George Mealy, from Fonsie Mealy Auctioneers in Co Kilkenny, said there were plenty of "eclectic" pieces to entice bibliophiles at the auction at the Clyde Court Hotel in Ballsbridge, Dublin.

Among the 900 lots is a first edition of Samuel Beckett's 'Whoroscope' dated 1930, with only 100 copies in existence. Beckett had penned a dedication to his Trinity College Dublin friend and golfing partner, Billy Cunningham, and posed alongside him and their two caddies for a snapshot on a golf links.

The work from the winner of the Nobel Prize for Literature is expected to fetch up to €5,000.

Mr Mealy said rare books continued to hold their value extremely well.

"You can leaf through them, enjoy it and talk about it," he said.

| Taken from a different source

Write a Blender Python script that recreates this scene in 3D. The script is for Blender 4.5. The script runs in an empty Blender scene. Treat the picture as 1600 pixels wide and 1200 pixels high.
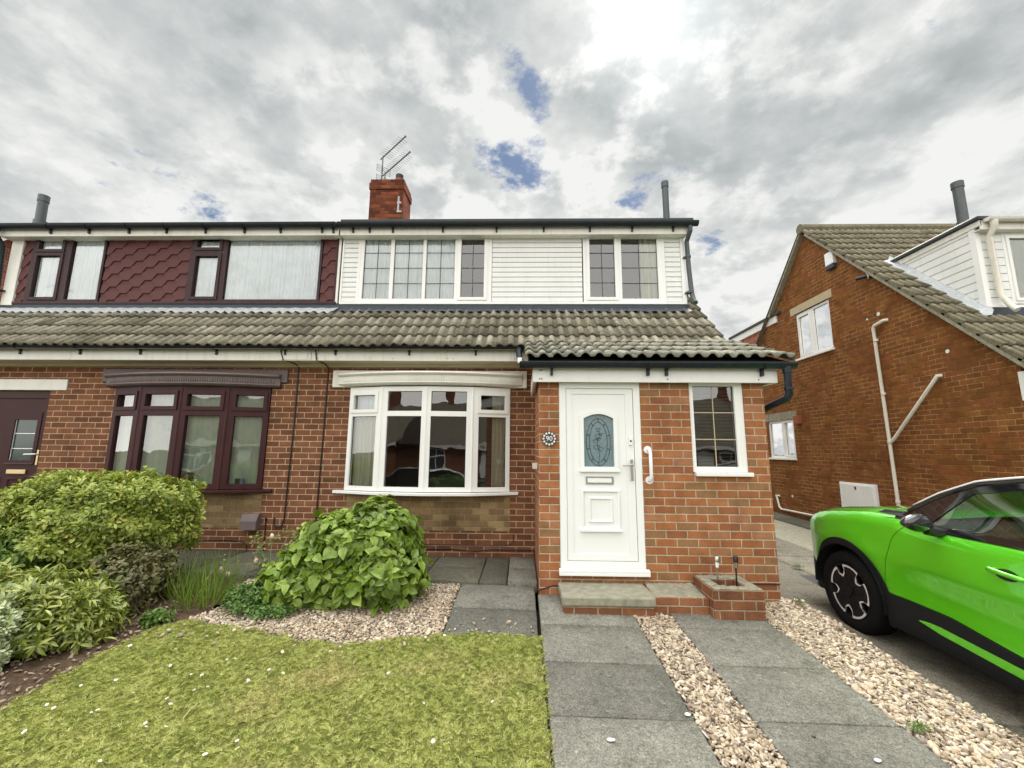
import bpy, bmesh, math, random
import numpy as np
from mathutils import Vector, Matrix
from mathutils.geometry import tessellate_polygon
rng = np.random.default_rng(7); random.seed(7)
S = bpy.context.scene
COL = S.collection
rad = math.radians

# ------------------------------------------------------------------ camera
CAMP = np.array([0.0, 0.0, 1.337])
F_, PI_, RO_, YA_ = 660.0, rad(8.91), rad(-0.48), rad(-1.369)
fwd = np.array([math.sin(YA_)*math.cos(PI_), math.cos(YA_)*math.cos(PI_), math.sin(PI_)])
rgt = np.array([math.cos(YA_), -math.sin(YA_), 0.0]); dwn = np.cross(fwd, rgt)
r2 = math.cos(RO_)*rgt + math.sin(RO_)*dwn; d2 = -math.sin(RO_)*rgt + math.cos(RO_)*dwn
cam = bpy.data.cameras.new('camera'); cam.sensor_width = 36; cam.lens = F_/1600*36
cam.clip_start = 0.05; cam.clip_end = 500
camo = bpy.data.objects.new('camera', cam); COL.objects.link(camo)
Mx = Matrix(((r2[0], -d2[0], -fwd[0], CAMP[0]), (r2[1], -d2[1], -fwd[1], CAMP[1]), (r2[2], -d2[2], -fwd[2], CAMP[2]), (0, 0, 0, 1)))
camo.matrix_world = Mx
S.camera = camo
S.view_settings.view_transform = 'Standard'; S.view_settings.look = 'None'
S.view_settings.exposure = 0.5; S.view_settings.gamma = 1
S.render.engine = 'CYCLES'
S.cycles.transparent_max_bounces = 16

# ------------------------------------------------------------------ node helper
class NG:
    def __init__(s, tree): s.t = tree; s.t.nodes.clear()
    def n(s, typ, props=None, **inp):
        nd = s.t.nodes.new(typ)
        for k, v in (props or {}).items(): setattr(nd, k, v)
        for k, v in inp.items():
            key = int(k[1:]) if k[0] == 'i' and k[1:].isdigit() else k.replace('_', ' ')
            s.set(nd.inputs[key], v)
        return nd
    def set(s, sock, v):
        if hasattr(v, 'links') or isinstance(v, bpy.types.NodeSocket): s.t.links.new(v, sock)
        elif isinstance(v, (tuple, list)) and len(v) == 3 and sock.type == 'RGBA': sock.default_value = (*v, 1)
        else: sock.default_value = v
    def m(s, op, a, b=None, c=None, clamp=False):
        nd = s.t.nodes.new('ShaderNodeMath'); nd.operation = op; nd.use_clamp = clamp
        for i, v in enumerate((a, b, c)):
            if v is not None: s.set(nd.inputs[i], v)
        return nd.outputs[0]
    def vm(s, op, a, b=None):
        nd = s.t.nodes.new('ShaderNodeVectorMath'); nd.operation = op
        s.set(nd.inputs[0], a)
        if b is not None: s.set(nd.inputs[1], b)
        return nd.outputs['Value'] if op in ('DOT_PRODUCT', 'LENGTH') else nd.outputs[0]
    def mix(s, f, a, b, mode='MIX'):
        nd = s.t.nodes.new('ShaderNodeMix'); nd.data_type = 'RGBA'; nd.blend_type = mode
        s.set(nd.inputs[0], f); s.set(nd.inputs[6], a); s.set(nd.inputs[7], b)
        return nd.outputs[2]
    def ramp(s, f, pts, interp='LINEAR'):
        nd = s.t.nodes.new('ShaderNodeValToRGB'); cr = nd.color_ramp; cr.interpolation = interp
        while len(cr.elements) < len(pts): cr.elements.new(0.5)
        for e, (p, c) in zip(cr.elements, pts):
            e.position = p; e.color = (*c, 1) if isinstance(c, (tuple, list)) else (c, c, c, 1)
        s.set(nd.inputs[0], f); return nd.outputs[0]
    def sstep(s, v, a, b):
        nd = s.t.nodes.new('ShaderNodeMapRange'); nd.interpolation_type = 'SMOOTHSTEP'
        s.set(nd.inputs[0], v); nd.inputs[1].default_value = a; nd.inputs[2].default_value = b
        return nd.outputs[0]
    def noise(s, vec, scale, detail=4, rough=.55, dist=0, out=0):
        nd = s.t.nodes.new('ShaderNodeTexNoise'); s.set(nd.inputs['Vector'], vec)
        nd.inputs['Scale'].default_value = scale; nd.inputs['Detail'].default_value = detail
        nd.inputs['Roughness'].default_value = rough; nd.inputs['Distortion'].default_value = dist
        return nd.outputs[out]
    def pos(s): return s.n('ShaderNodeNewGeometry').outputs['Position']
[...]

"And with a very rare book a true collector can boast he only has that copy. It is something that you can appreciate, and from a monetary point of view it can appreciate as well."

He said there had been plenty of interest from abroad in items, such as the 60 notebooks and diaries kept by relations of famed author and satirist Jonathan Swift, as they tell how the elite of society survived the Great Famine and two World Wars.

Some books the late poet Seamus Heaney donated to the Linen Hall Library in Belfast before his death go under the hammer to raise funds for the renowned collection of literature and politics.